A night at the opera

Top, left to right, soprano Marlen Nahhas, photo Arielle Doneson; mezzo-soprano Ana Mora, photo Mario Mendoza 

Bottom, left to right, tenor Duke Kim, photo Caitlin Oldham; baritone Zachary Nelson replaces Darren Lekeith Drone, who withdre›w from the performance. The repertory is unchanged.

The familiar strains of music by Puccini, Bizet, Donizetti, and Mozart will return to Santa Fe on Friday, Dec. 24, at A Night at the Opera, a new collaboration between the Santa Fe Symphony and the Santa Fe Opera. The program of all-time favorite arias, duets, ensembles, and overtures will feature four young singers who were all apprentices in the opera’s 2021 season. They’ll be led at the Christmas Eve performance by Guillermo Figueroa, the orchestra’s principal conductor.

For Figueroa, it’s the fulfillment of a dream long deferred. He was slated to conduct a joint event involving the Santa Fe Opera and the New Mexico Symphony in 2011, but the symphony folded a month before the performance. “When I joined the Santa Fe Symphony in 2016, one of my high priorities was to resurrect the collaboration,” says Figueroa.

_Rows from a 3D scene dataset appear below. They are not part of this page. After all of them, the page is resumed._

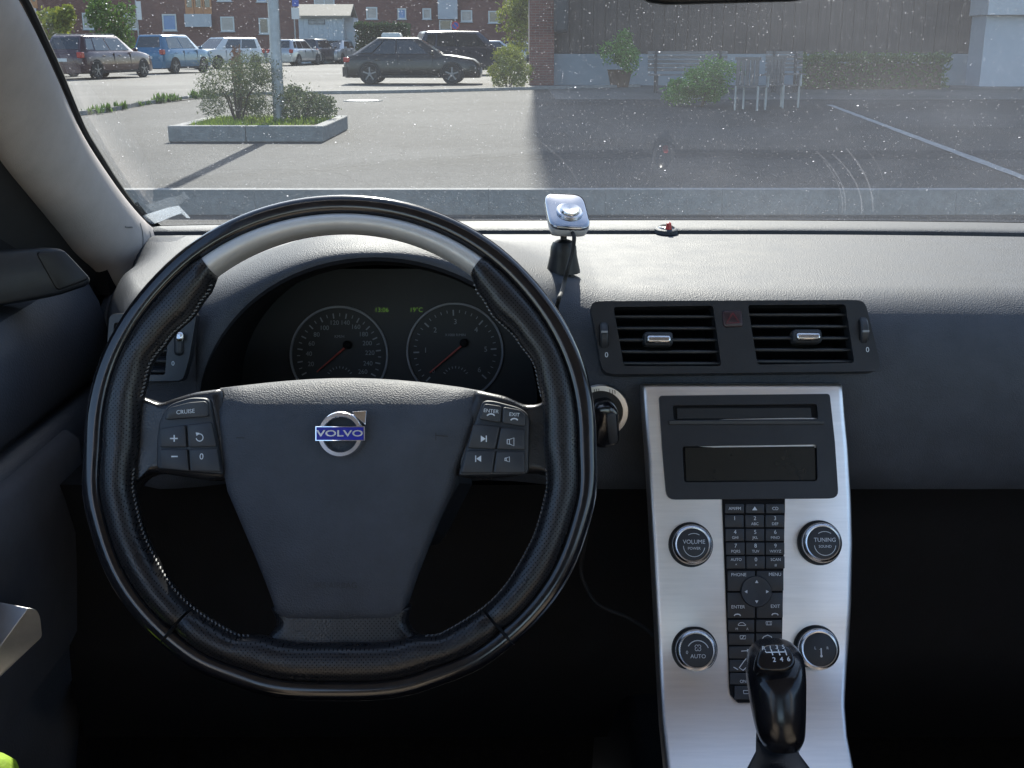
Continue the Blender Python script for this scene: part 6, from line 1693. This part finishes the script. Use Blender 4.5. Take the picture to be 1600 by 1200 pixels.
obj('kick_panel', box2((-.60, 1.12, .2), (-.475, 1.42, .93)), M['carpet'], cab_root)
obj('kick_panel', box2((.885, 1.12, .2), (1.0, 1.42, .93)), M['carpet'], cab_root)
obj('tail_panel', box2((-.5, -2.05, .2), (.92, -2.0, .98)), M['carpet'], cab_root)
for x in (-.53, .90):
    obj('sill_panel', box2((x - .02, -2.0, .2), (x + .02, 1.36, .42)), M['carpet'], cab_root)
    obj('middle_pillar', loft([[Vector((x + dx, -.28 + dy, .4)) for dx, dy in ((-.03, -.09), (.03, -.09), (.03, .09), (-.03, .09))], [Vector((x + dx + (.10 if x < 0 else -.10), -.30 + dy, 1.45)) for dx, dy in ((-.03, -.06), (.03, -.06), (.03, .06), (-.03, .06))]]), M['headliner'], cab_root, bevel=.01)
    obj('rear_pillar', loft([[Vector((x + dx, -1.7 + dy, .9)) for dx, dy in ((-.04, -.3), (.04, -.3), (.04, .35), (-.04, .35))], [Vector((x + dx + (.10 if x < 0 else -.10), -1.6 + dy, 1.40)) for dx, dy in ((-.04, -.2), (.04, -.2), (.04, .2), (-.04, .2))]]), M['headliner'], cab_root, bevel=.01)
    obj('rear_side_panel', box2((x - .03, -2.0, .4), (x + .03, -.36, .95)), M['door'], cab_root)
obj('passenger_door', loft([[Vector((.4 - (x - .0) , y, z)) for x, z in sec(y)] for y in ys]), M['door'], cab_root, angle=45)
ro = []
for k in range(12):
    s = -.03 + .92 * k / 11
    e = ws_pt(ws_edge(WX1, s), s, .004)
    ro.append([e, e + Vector((-.01, -.05, -.03)), e + Vector((.03, -.10, -.06)), e + Vector((.06, 0, 0))])
obj('right_pillar', loft(ro), M['fabric'], cab_root, angle=60)
for x in (-.17, .57):
    obj('seat_back', loft([[Vector((x + .24 * w * math.copysign(abs(math.cos(a)) ** .6, math.cos(a)), y + .07 * math.copysign(abs(math.sin(a)) ** .7, math.sin(a)), z)) for a in [2 * math.pi * k / 20 for k in range(20)]] for z, w, y in ((.42, .8, -.28), (.50, 1, -.29), (.75, 1, -.35), (.98, .92, -.41), (1.06, .7, -.43))]), M['seatcloth'], cab_root, angle=60)
    obj('seat_cushion', loft([[Vector((x + .25 * w * math.copysign(abs(math.cos(a)) ** .6, math.cos(a)), -.02 + .25 * w * math.copysign(abs(math.sin(a)) ** .6, math.sin(a)), z)) for a in [2 * math.pi * k / 20 for k in range(20)]] for z, w in ((.28, .9), (.34, 1), (.46, 1), (.50, .85))]), M['seatcloth'], cab_root, angle=60)
obj('tunnel', loft([[Vector((.2 + dx, y, z)) for dx, z in ((-.11, .2), (-.10, .50), (-.085, .56 + dz), (.085, .56 + dz), (.10, .50), (.11, .2))] for y, dz in ((-.9, .04), (.2, .04), (.45, .0), (.75, .0), (1.2, .0))]), M['black'], cab_root, bevel=.01)
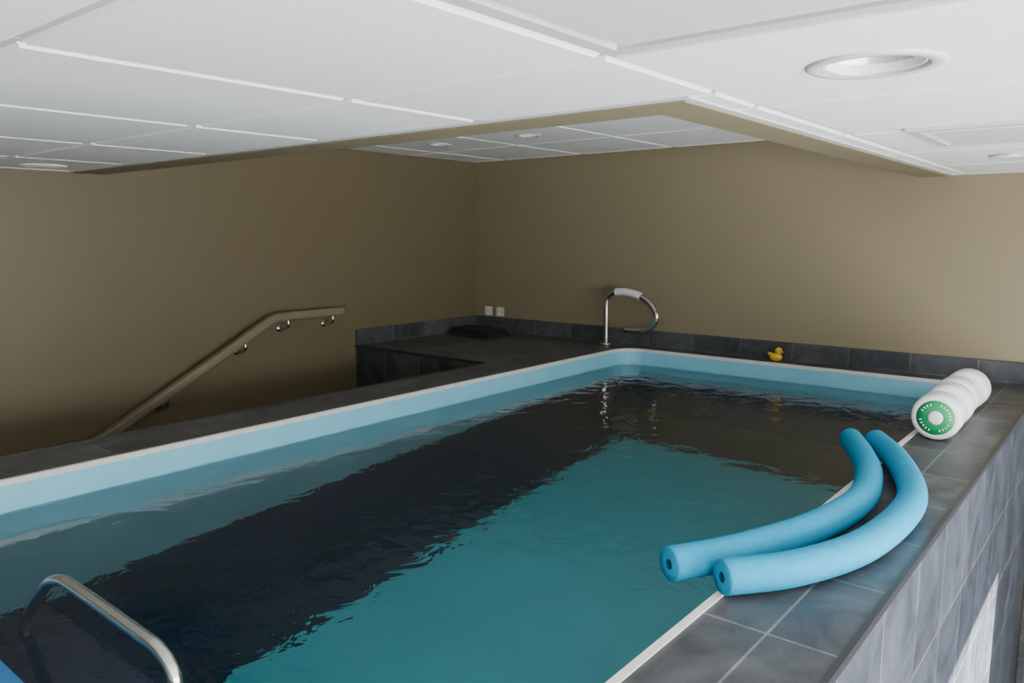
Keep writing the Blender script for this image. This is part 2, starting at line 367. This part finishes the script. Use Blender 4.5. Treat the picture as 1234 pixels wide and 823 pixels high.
def dumbbell(x,y,L=.46,dx=0.0):
    R_=.112; z=R_+.003
    e=empty('water_dumbbell',V(x,y,z)); ax=Vector((dx,1,0)).normalized()
    def P(a): return (x+ax.x*a,y+ax.y*a,z)
    for k,a in enumerate((0,L-.15)):
        lathe('foam_disc_%d'%(k+1),[(.02,0),(R_-.02,0),(R_-.006,.006),(R_,.02),(R_,.13),(R_-.006,.144),(R_-.02,.15),(.02,.15)],P(a),ax,M_white,e,44)
    lathe('handle',[(.022,.14),(.022,L-.14)],P(0),ax,M_white,e,20)
    lathe('label_ring',[(.034,-.0015),(.085,-.0015),(.085,.001)],P(0),ax,M_green,e,44)
    lathe('end_cap',[(.012,-.012),(.026,-.012),(.034,-.004),(.034,.002)],P(0),ax,M_white,e,28)
    B=Vector((ax.y,-ax.x,0)); vs=[];fs=[]
    o=V(*P(-.0035))
    for k in range(26):
        if k in (6,7,12,13,19,20,25): continue
        a=2*math.pi*k/26; hw=.04; 
        for (rr,aa) in ((.060,a-hw),(.060,a+hw),(.071,a+hw*.9),(.071,a-hw*.9)):
            vs.append(o+(B*math.cos(aa)+Vector((0,0,1))*math.sin(aa))*rr*S)
        b0=len(vs)-4; fs.append((b0,b0+1,b0+2,b0+3))
    mkobj('lettering',vs,fs,M_white,e)
dumbbell(-.745,4.17,.46,-.02)
dumbbell(-.765,4.70,.46,.02)
dk=empty('rubber_duck',V(-2.24,6.05,.03))
dx,dy,dz=-2.24,6.06,0
ball('body',(dx,dy,.034),.052,.038,.034,M_yellow,dk)
ball('tail',(dx-.045,dy,.055),.022,.02,.014,M_yellow,dk)
ball('head',(dx+.022,dy-.004,.084),.029,.028,.029,M_yellow,dk)
ball('wing_1',(dx-.005,dy-.034,.04),.03,.01,.018,M_yellow,dk)
ball('wing_2',(dx-.005,dy+.034,.04),.03,.01,.018,M_yellow,dk)
ball('bill',(dx+.053,dy-.008,.078),.016,.014,.006,M_orange,dk)
ball('eye_1',(dx+.038,dy-.026,.092),.005,.005,.005,M_black,dk,0,10)
ball('eye_2',(dx+.042,dy+.016,.092),.005,.005,.005,M_black,dk,0,10)
# ---------------------------------------------------------------- light
w=bpy.data.worlds.new('sky'); scene.world=w; w.use_nodes=True
bg=w.node_tree.nodes['Background']; bg.inputs[0].default_value=(.86,.93,1,1); bg.inputs[1].default_value=5.3
sd=bpy.data.lights.new('sun','SUN'); sd.energy=70; sd.angle=.009; sd.color=(1,.96,.90)
so=bpy.data.objects.new('sun',sd); col.objects.link(so)
so.rotation_euler=Vector((-1,.3,-.61)).to_track_quat('-Z','Y').to_euler(); so.location=V(8,0,6)
ad=bpy.data.lights.new('window_daylight','AREA'); ad.shape='RECTANGLE'; ad.size=(WY1-WY0)*S; ad.size_y=(WZ1-WZ0)*S*.95; ad.energy=300; ad.color=(.96,.98,1)
ao=bpy.data.objects.new('window_daylight',ad); col.objects.link(ao); ao.location=V(XR-.05,(WY0+WY1)/2,(WZ0+WZ1)/2)
ao.rotation_euler=Matrix(((0,0,1),(1,0,0),(0,1,0))).to_euler()
# ---------------------------------------------------------------- camera
cd=bpy.data.cameras.new('camera'); cd.sensor_width=36; cd.lens=36*939/1234; cd.clip_start=.02
co=bpy.data.objects.new('camera',cd); col.objects.link(co); co.location=V(0,0,1)
co.rotation_euler=(math.radians(90-7.85),0,math.radians(39.2)); scene.camera=co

“Daniel Crupi, our executive director at the time, was all for it, especially since he was a professional singer, as well as an administrator. We got in touch with the opera, and they responded very favorably. I went to the apprentice scenes performances last summer to identify singers I thought would be good, then worked with David Lomelí, the opera’s chief artistic officer, on the repertory and casting the four soloists we needed.”

Mexican Lebanese soprano Marlen Nahhas comes to Santa Fe from a three-city run of Puccini’s La Bohéme with Virginia Opera in which she sang the flirtatious Musetta. Her arias on the symphony’s program will include “Quando m’en vo” (also known as Musetta’s Waltz, in which she lures back her ex-boyfriend by describing in very specific terms how desirable she is) and Adele’s Laughing Song from Johann Strauss’ operetta Die Fledermaus. Nahhas appeared in all four Santa Fe productions this summer; she also spent three seasons as a young artist with Washington National Opera, where her roles included Pamina in Mozart’s The Magic Flute and Violetta in Verdi’s La Traviata.

Ana Mora, mezzo-soprano, performed in all 2021 productions except A Midsummer Night’s Dream. Originally from Maracaibo, Venezuela, Mora just received her graduate degree in voice from the prestigious New England Conservatory of Music. For A Night at the Opera, she sings Carmen’s seductive “Seguidilla” (which she sings to gain her freedom after having been arrested) and joins Nahhas for the Flower Duet from Madame Butterfly.

As Lysander, one of the four young lovers in Benjamin Britten’s A Midsummer Night’s Dream, tenor Duke Kim made one of the most impressive leading role debuts at the opera this season. (Opera News called him “fresh of voice and of face.”) His solo contribution to the program is “Una furtiva lagrima,” one of the world’s most famous tenor arias, from Donizetti’s The Elixir of Love; he and Nahhas provide the program’s finale with “O soave fanciulla,” the love duet for Mimì and Rodolfo that ends the first act of La Bohéme.

Baritone Darren Lekeith Drone [who left the production close to press time; he was replaced by Zachary Nelson] is highlighted in the program’s most dramatic selection, Count Almaviva’s big solo from Act III of Mozart’s The Marriage of Figaro. The Count thought he had maneuvered Susanna, Figaro’s fiancé, into a one-nighter with him but discovered he’d been played for a fool, and his aria ranges through shock, bewilderment, and jealousy, ending with a gleeful vow of vengeance. Drone also sings Pagliacci’s dramatic prologue, in which he tells the audience that what they are about to see is a true-to-life story, not mere playacting.

The orchestra takes full focus for four selections, including the overtures to The Marriage of Figaro and Die Fledermaus and the “Danse Bacchanale” from Camille Saint-Saëns’ Samson and Delilah. All four soloists join the orchestra for the Champagne Chorus from Die Fledermaus, which will end the concert’s first half with appropriate effervescence. (Speaking of which, Figueroa dropped a little hint that there might be an encore at the concert’s end, and it might involve champagne somehow.)

“Spending Christmas Eve with talented instrumentalists from the symphony and singers from the opera is the perfect way to celebrate a beautiful art form and the holidays,” Symphony Executive Director Emma Scherer says. “Santa Fe is a city that loves opera, and we’re excited that this collaboration allows us to offer even more of it to our audiences. I know it sounds like a cliché, but it really is a win-win situation for everyone. Collaborations such as this are key to our future, and we hope it will become a tradition.”